イアニス・クセナキスの師匠にあたるオリビエ・メシアンに「世の終わりのための四重奏曲」があります。オリビエ・メシアンがドイツ軍の捕虜として捉えられていた収容所でヨハネの黙示録をテクストに書いた作品と言われています。もう、20年以上前になるのかピーター・ゼルキン率いるアンサンブル・タ
ッシの演奏で「世の終わりのための四重奏曲」を西武劇場で聴いたことがありますが、この時の演奏は本当に素晴らしいものでした。

小学一年生の頃だったと思いますが、六つ違いの兄と近所の社務所の前を歩いていたとき、上空を飛行機が飛んでいました。

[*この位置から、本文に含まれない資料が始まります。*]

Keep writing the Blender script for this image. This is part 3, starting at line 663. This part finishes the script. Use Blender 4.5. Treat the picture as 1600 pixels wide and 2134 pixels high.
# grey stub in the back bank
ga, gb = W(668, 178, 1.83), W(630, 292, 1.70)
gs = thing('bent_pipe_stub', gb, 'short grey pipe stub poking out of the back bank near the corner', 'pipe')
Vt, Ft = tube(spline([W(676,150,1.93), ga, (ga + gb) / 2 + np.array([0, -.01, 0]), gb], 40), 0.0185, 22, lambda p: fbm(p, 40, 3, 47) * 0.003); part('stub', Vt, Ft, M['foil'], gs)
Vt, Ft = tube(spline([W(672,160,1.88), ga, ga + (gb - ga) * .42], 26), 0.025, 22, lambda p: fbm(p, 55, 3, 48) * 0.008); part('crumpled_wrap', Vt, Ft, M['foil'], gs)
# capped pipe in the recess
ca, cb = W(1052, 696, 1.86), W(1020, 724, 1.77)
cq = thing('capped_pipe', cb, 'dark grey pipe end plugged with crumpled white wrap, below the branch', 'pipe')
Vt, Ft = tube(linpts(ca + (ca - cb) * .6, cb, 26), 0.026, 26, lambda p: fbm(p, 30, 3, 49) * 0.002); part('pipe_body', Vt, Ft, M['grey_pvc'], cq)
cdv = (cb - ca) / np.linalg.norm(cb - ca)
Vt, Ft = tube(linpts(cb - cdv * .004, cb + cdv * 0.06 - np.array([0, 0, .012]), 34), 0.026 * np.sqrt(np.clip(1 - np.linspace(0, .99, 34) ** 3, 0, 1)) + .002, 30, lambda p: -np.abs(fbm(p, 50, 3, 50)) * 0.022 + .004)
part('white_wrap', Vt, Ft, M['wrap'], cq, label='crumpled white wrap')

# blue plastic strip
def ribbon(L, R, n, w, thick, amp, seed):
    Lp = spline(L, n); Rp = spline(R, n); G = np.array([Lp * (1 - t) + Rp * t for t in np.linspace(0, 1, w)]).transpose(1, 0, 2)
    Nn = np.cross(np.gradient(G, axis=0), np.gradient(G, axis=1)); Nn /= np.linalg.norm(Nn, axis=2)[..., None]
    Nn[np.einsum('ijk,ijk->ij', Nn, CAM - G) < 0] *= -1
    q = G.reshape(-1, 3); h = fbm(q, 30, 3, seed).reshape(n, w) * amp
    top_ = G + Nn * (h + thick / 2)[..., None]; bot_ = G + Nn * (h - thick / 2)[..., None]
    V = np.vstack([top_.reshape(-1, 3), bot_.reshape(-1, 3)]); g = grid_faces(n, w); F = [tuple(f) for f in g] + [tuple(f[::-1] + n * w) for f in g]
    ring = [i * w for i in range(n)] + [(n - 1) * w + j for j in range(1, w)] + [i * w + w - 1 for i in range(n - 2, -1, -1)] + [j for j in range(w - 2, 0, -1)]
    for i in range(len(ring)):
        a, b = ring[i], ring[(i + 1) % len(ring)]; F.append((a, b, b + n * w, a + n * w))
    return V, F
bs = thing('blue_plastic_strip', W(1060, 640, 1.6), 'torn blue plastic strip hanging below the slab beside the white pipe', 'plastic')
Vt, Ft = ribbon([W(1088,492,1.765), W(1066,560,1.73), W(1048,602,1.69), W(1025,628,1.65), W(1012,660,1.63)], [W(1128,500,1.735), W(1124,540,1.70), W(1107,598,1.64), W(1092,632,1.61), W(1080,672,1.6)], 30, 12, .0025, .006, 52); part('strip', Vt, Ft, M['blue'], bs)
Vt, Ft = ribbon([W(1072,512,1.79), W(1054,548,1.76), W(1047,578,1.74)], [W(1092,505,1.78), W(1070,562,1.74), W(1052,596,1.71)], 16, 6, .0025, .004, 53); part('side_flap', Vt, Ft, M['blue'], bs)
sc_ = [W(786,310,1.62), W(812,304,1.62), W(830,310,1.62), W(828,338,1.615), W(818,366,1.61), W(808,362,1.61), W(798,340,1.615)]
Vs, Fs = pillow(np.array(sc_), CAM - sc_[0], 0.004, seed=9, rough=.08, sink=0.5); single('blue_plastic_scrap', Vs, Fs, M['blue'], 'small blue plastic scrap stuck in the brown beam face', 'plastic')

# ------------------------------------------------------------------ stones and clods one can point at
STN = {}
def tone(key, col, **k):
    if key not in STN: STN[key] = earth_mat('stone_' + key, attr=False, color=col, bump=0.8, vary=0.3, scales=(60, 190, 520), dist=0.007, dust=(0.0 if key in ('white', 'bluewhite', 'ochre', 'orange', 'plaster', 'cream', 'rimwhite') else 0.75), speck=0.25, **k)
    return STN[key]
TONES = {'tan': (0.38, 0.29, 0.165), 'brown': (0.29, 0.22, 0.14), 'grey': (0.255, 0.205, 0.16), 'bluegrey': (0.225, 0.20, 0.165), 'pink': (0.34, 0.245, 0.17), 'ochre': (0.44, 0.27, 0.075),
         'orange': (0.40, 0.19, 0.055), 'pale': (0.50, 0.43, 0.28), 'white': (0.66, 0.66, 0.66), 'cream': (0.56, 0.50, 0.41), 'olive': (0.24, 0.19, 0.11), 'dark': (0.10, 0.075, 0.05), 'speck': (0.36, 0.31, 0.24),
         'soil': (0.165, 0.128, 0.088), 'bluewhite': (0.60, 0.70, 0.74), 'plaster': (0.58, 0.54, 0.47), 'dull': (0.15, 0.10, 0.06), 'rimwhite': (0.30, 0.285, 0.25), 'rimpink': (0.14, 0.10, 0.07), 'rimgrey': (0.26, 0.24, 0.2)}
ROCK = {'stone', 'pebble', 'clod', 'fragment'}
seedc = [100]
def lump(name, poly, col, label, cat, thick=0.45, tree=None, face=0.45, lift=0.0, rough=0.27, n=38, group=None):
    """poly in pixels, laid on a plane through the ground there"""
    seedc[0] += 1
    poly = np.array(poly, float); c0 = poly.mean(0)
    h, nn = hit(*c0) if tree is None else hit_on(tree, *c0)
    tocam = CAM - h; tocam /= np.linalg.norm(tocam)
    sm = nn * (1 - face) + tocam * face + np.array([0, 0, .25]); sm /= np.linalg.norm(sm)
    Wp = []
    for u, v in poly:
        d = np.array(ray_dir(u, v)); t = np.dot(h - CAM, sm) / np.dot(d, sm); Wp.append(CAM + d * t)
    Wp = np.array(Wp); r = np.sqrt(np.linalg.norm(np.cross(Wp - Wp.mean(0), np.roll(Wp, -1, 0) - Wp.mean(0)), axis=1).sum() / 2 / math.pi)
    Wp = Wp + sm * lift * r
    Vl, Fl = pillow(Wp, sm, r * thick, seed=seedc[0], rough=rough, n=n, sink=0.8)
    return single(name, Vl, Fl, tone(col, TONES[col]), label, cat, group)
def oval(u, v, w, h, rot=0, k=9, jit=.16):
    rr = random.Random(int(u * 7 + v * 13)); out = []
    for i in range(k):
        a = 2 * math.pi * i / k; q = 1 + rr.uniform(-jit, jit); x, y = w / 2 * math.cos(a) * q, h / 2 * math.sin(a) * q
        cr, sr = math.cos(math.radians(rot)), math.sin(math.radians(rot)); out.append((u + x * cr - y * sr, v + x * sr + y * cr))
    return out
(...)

それを見て「また、戦争が始まるの?」と聴くと、兄は「日本は平和憲法があるから、もう戦争はしないんだ。」と言ってくれた。何故かその記憶がいつまでも残っています。
何故そんなこと兄に尋ねたのか、いま推測すると当時映画館のニュースで見たスエズ運河を巡るエジプト紛争が子供心に世界大戦を呼び起こすと思っていたのかも知れません。

玉井さんが CITROHAN.NET のメーリングリストに書かれた「『反戦』は、よい住宅をつくることと大いに関わりがあるのだとぼくは思っています。いや、反戦を語るときには住宅やまちづくりのことを同時に考えているというべきかもしれない。」僕もそう考えている。家を作ること考えることは、戦争と正反対のことなんだ。
と秋山さんも語っています。

私も建築を職業として選んだのには、直接的にも間接的にも人を殺すことをしなくても済むだ ろうという思いがありました。少なくとも破壊よりモノづくりに関与していたいと いう気持ちです。